# INSTRUCTIONS FOR THE TASK
Go through the listing and return every line with "Blender" in it.

Stored records:
* * * * *
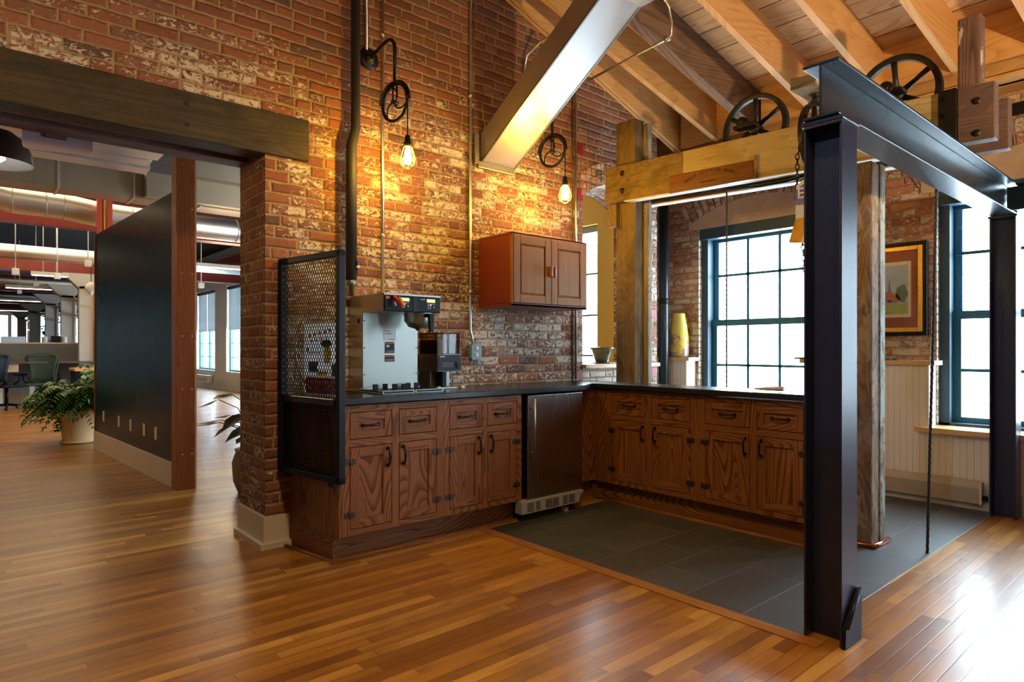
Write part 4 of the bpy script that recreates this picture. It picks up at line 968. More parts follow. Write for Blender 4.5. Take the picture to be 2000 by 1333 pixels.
# grinder
g = thing('coffee_grinder', 'coffee grinder with amber hopper of beans, right of the brewer', 'grinder', (2.56, 3.68, .92))
GX0, GX1, GY = 2.455, 2.650, 3.60
MB().box(GX0, GY, 1.038, GX1, 3.84, 1.158).build('motor_housing', 'stainless_h', g, .003)
fp = MB().box(GX0+.004, GY-.004, 1.042, GX1-.004, GY, 1.154).build('face_plate', 'navy', g, .001)
text('BUNN', .014, 'white', fp, (GX0+.035, GY-.0045, 1.140), (1, 0, 0), (0, 0, 1))
for k in range(3): MB().box(GX0+.035, GY-.0045, 1.072+k*.012, GX0+.125, GY-.004, 1.0735+k*.012).build('instruction_line', 'grille', fp)
MB().box(GX1-.048, GY-.010, 1.062, GX1-.026, GY-.004, 1.102).build('switch', 'black', fp, .002)
MB().box(GX0, GY+.01, 1.158, GX1, 3.83, 1.30).build('hopper', 'smoke', g, .003)
MB().box(GX0+.004, GY+.014, 1.159, (GX0+GX1)/2-.004, 3.82, 1.255).box((GX0+GX1)/2+.004, GY+.014, 1.159, GX1-.004, 3.82, 1.235).build('beans', 'bean', g)
MB().box(GX0-.002, GY+.008, 1.298, GX1+.002, 3.832, 1.304).build('hopper_lid', 'black', g, .001)
MB().box(GX0+.005, 3.70, .925, GX1-.03, 3.83, 1.038).build('stand', 'stainless', g, .002)
MB().box(GX0+.05, 3.62, .925, GX0+.085, 3.70, 1.038).build('chute', 'black', g, .002)
MB().box(GX0-.01, 3.60, .921, GX1-.0, 3.84, .932).build('base', 'stainless', g, .002)
m = MB().box(GX0-.012, 3.58, .921, GX0+.012, 3.60, .938).box(GX1-.01, 3.58, .921, GX1+.02, 3.60, .938); m.build('base_foot', 'lightmetal', g, .002)

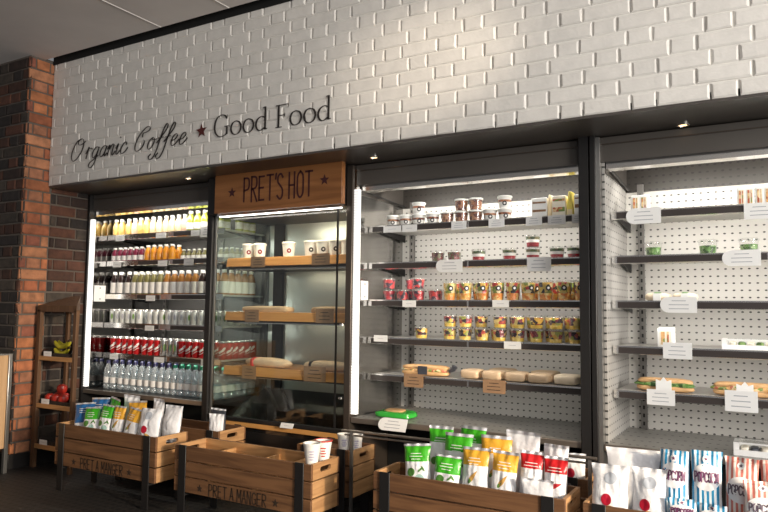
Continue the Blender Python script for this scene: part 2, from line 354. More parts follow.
* * * * *
# RESPONSE FOR THIS EXERCISE
Write part 4 of the bpy script that recreates this picture. It picks up at line 968. More parts follow. Write for Blender 4.5. Take the picture to be 2000 by 1333 pixels.
Continue the Blender Python script for this scene: part 2, from line 354. More parts follow.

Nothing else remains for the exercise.